While it's not clear who the intended audience for these two new-ish Audio Dregs recordings is, bet on the kindergarten set giving these discs two enthusiastic thumbs up. Also, please know that's meant as an endorsement from The Typing Monkey as well.

Dim Dim wins the duel with his ceaselessly bright, playful tunes. Jerry Dimmer, the Belgian musician behind the moniker, builds his songs around programmed drums and synthesized instruments -- including some fairly deep bass -- then lets weird vocal samples, melodic percussion and the odd guitar line strum run rings around the affair.

With any luck, some smart teacher or savvy babysitter is tiring out the kids by hosting playtime dance-a-thons with this stuff.
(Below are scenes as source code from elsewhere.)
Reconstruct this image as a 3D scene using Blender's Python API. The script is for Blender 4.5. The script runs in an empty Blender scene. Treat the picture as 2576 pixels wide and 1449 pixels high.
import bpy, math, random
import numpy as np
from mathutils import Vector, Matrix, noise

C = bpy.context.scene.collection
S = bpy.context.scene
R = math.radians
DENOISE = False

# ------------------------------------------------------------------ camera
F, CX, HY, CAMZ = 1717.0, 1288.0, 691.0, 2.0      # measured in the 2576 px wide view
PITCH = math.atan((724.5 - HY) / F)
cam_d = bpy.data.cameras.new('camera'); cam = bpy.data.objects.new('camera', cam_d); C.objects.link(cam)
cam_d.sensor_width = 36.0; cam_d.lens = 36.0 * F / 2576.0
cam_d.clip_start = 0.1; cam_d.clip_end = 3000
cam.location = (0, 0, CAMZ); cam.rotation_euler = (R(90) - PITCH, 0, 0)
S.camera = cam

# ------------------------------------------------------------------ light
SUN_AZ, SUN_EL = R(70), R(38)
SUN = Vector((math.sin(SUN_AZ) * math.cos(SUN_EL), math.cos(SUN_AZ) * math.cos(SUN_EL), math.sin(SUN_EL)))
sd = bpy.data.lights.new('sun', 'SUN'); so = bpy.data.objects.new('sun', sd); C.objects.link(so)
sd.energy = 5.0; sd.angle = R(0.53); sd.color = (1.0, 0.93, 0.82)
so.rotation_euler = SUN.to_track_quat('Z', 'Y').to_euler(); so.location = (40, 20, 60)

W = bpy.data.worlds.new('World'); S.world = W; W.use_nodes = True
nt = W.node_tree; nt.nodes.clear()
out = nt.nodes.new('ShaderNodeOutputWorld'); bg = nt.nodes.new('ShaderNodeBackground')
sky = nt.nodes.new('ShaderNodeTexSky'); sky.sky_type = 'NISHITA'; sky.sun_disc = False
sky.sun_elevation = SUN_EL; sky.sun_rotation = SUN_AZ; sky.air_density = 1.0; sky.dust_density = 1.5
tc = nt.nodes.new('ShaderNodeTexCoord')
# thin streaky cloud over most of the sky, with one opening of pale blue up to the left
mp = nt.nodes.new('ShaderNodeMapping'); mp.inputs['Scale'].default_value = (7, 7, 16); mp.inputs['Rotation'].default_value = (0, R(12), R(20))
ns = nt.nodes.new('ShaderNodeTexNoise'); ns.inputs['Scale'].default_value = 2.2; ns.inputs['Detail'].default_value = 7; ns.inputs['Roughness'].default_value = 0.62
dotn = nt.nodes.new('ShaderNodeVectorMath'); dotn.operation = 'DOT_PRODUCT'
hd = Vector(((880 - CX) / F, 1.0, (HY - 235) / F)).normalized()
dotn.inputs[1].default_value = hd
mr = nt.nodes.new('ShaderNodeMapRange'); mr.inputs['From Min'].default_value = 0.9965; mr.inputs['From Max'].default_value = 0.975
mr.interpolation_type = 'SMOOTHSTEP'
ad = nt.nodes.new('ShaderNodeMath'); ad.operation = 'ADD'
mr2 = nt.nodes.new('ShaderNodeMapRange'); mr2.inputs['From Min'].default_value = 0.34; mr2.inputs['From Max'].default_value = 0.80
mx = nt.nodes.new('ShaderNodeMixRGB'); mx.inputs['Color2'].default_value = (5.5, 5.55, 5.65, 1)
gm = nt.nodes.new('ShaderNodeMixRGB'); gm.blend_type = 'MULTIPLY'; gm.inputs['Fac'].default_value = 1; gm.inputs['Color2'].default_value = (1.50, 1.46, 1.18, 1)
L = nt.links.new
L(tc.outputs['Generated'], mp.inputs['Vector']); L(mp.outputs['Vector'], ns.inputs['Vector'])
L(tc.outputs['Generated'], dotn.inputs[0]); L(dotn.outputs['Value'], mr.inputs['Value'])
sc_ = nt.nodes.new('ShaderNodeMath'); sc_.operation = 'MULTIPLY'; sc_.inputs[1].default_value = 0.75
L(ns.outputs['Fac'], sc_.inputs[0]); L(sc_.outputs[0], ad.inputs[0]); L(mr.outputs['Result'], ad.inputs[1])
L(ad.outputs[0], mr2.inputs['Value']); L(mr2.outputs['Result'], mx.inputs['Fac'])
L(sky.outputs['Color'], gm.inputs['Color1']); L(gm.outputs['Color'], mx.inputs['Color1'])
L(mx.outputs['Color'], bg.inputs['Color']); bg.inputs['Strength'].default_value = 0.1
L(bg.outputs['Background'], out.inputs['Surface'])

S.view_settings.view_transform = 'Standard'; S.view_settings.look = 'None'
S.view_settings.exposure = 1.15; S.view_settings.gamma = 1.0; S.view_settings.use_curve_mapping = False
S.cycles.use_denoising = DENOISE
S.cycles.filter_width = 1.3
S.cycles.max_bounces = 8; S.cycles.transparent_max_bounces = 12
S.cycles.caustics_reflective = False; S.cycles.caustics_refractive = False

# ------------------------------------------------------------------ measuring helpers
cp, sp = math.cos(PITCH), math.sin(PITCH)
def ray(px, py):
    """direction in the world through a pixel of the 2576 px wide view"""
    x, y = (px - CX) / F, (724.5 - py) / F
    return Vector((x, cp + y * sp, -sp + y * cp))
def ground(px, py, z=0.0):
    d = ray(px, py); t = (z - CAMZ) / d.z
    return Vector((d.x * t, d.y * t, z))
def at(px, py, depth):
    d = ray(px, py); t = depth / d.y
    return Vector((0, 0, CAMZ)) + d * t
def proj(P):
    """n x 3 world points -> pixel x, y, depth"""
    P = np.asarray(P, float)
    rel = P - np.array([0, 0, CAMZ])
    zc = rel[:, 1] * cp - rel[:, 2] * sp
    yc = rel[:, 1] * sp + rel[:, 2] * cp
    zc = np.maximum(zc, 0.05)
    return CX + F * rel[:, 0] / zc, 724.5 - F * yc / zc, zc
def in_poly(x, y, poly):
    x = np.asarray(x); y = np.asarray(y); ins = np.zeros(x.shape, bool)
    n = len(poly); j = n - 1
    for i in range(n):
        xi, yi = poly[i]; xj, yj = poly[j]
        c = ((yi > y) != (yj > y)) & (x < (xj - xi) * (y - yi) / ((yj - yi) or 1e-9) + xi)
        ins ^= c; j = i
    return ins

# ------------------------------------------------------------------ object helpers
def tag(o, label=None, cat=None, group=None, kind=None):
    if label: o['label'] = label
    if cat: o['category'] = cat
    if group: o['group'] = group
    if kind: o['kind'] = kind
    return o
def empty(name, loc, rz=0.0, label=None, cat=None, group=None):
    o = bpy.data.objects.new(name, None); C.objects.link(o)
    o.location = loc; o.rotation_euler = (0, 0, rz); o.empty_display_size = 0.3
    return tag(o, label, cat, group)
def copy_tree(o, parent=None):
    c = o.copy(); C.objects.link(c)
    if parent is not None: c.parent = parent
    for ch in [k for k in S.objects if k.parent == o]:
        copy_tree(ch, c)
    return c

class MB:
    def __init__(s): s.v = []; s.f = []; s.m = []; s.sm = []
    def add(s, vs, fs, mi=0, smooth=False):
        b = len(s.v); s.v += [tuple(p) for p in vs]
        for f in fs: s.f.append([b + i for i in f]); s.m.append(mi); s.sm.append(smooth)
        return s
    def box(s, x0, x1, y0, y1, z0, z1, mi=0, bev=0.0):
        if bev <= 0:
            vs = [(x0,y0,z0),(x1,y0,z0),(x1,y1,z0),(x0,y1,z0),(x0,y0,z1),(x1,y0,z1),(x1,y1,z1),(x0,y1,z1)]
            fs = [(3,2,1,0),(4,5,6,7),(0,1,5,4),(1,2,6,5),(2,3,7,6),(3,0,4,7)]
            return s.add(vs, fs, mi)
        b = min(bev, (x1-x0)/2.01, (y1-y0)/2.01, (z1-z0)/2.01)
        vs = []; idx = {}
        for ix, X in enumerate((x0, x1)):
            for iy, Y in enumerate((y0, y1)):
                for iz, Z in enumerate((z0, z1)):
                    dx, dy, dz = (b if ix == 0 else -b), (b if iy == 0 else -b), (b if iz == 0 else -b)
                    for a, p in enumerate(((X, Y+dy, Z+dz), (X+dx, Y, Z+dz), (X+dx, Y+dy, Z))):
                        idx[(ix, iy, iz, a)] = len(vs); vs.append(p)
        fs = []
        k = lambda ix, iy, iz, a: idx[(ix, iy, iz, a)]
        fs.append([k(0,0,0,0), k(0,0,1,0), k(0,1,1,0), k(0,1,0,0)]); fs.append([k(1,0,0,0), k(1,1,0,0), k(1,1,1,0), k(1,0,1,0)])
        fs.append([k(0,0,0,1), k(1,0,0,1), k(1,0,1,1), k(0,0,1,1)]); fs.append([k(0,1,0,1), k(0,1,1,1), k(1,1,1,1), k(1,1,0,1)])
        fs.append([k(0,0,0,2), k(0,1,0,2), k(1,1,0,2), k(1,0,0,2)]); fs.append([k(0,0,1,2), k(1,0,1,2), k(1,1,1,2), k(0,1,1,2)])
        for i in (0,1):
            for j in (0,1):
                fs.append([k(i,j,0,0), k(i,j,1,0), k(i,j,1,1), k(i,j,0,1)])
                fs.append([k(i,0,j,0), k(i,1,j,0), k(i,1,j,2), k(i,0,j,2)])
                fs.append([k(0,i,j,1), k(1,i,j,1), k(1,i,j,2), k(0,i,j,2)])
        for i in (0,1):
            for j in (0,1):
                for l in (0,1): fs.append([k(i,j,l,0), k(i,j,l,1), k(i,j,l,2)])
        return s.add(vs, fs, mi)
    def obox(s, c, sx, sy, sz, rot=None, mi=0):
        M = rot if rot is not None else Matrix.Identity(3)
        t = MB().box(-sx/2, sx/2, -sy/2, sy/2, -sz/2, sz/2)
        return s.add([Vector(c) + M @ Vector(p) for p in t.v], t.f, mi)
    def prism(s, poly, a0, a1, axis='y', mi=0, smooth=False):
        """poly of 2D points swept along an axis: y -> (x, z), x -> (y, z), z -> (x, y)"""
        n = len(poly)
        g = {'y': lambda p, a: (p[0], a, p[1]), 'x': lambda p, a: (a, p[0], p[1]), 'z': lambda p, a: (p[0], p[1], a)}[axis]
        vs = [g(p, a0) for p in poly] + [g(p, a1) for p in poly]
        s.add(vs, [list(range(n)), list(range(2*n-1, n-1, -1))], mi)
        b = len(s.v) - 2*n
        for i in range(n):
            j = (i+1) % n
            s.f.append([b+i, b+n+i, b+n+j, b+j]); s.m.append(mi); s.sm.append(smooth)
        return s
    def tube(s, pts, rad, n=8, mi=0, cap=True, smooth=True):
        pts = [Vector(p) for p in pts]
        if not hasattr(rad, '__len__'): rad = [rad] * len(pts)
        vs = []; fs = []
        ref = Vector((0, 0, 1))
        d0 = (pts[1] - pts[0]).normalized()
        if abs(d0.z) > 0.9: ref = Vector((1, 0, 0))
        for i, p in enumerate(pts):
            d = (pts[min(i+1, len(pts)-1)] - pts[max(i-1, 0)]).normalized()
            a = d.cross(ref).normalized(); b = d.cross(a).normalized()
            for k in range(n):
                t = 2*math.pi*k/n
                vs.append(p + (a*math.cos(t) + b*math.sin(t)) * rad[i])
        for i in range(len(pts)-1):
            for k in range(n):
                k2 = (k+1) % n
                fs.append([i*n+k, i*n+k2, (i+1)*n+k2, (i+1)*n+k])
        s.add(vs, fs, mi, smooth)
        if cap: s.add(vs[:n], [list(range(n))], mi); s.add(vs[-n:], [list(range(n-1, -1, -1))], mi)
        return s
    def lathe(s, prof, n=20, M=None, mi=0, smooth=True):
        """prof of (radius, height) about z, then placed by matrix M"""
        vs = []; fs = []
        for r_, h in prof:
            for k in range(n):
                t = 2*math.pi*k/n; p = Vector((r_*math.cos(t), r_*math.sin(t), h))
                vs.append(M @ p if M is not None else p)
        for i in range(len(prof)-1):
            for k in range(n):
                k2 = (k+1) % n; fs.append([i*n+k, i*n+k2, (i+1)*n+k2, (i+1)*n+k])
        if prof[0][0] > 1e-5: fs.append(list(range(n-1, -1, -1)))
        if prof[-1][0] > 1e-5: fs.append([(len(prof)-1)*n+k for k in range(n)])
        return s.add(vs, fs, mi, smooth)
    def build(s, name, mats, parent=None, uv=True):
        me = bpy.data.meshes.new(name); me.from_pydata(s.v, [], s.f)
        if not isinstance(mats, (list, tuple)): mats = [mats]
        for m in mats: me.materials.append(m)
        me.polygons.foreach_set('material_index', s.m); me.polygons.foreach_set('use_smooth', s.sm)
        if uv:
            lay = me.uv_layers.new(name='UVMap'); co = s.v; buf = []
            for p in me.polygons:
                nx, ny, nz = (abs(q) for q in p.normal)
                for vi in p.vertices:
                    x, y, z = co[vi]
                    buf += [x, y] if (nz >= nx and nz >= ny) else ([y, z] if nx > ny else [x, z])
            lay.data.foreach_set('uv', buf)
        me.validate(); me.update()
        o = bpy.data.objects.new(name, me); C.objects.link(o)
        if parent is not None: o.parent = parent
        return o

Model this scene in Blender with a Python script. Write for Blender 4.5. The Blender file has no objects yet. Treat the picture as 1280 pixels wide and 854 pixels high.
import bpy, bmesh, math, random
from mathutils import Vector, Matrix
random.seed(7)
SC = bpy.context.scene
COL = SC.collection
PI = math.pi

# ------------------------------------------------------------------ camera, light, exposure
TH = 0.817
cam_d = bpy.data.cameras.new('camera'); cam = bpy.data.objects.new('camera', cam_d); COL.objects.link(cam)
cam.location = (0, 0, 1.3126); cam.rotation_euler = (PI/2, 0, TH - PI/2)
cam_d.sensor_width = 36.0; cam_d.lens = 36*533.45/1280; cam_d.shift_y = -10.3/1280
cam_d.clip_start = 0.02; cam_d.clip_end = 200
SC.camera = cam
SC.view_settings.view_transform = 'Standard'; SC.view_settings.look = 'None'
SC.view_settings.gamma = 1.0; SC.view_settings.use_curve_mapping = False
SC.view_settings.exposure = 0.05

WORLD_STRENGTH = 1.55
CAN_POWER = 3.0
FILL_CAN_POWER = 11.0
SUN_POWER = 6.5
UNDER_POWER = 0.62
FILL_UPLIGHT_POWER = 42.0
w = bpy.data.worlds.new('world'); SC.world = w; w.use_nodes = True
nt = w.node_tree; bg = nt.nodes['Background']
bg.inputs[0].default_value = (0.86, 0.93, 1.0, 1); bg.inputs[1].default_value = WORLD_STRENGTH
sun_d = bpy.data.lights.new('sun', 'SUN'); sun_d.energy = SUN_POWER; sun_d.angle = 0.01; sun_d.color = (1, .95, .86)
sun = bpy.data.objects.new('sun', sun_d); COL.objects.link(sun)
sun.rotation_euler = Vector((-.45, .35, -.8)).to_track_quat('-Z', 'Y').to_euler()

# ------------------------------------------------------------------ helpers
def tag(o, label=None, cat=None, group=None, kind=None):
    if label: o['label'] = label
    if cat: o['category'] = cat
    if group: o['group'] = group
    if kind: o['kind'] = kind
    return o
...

Minotaur Shock (aka David Edwards) stretches some of the cuts on Amateur Dramatics a tetch too long. Drawing from a broad emotional range and using the occasional vocalist
("This Plane is Going to Fall"), Edwards creates songs that alternate between nimble psychedelic pop and introspective digital oddities.

Various dance-music rhythms abound, but never long enough to really box Mr. Edwards' tunes into a specific genre. Shouldn't instrumental music work that way all the time? And what music isn't dance music? Wait. Why are we questioning our own critical position?

Enough. Here's one possible use for Amateur: Dig up a broadcast of Tchaikovsky's The Nutcracker. Look for something aired on PBS for a reasonably faithful presentation. Start at Act II, or perhaps the end of Act I with "Waltz of the Snowflakes." Hit "mute" on the TV, crank up Amateur on the "random" setting, and enjoy a bit of cross-pollination.

Yes, Christmas was last year. We said this is one possible use. Make your own fun.


Reference materials: Dim Dim should be filed alongside Gershon Kingsley, Jean-Jacques Perrey and Looney Tunes. And if you really need to pinpoint Minotaur Shock's contemporaries, White Williams and Realistic come to mind.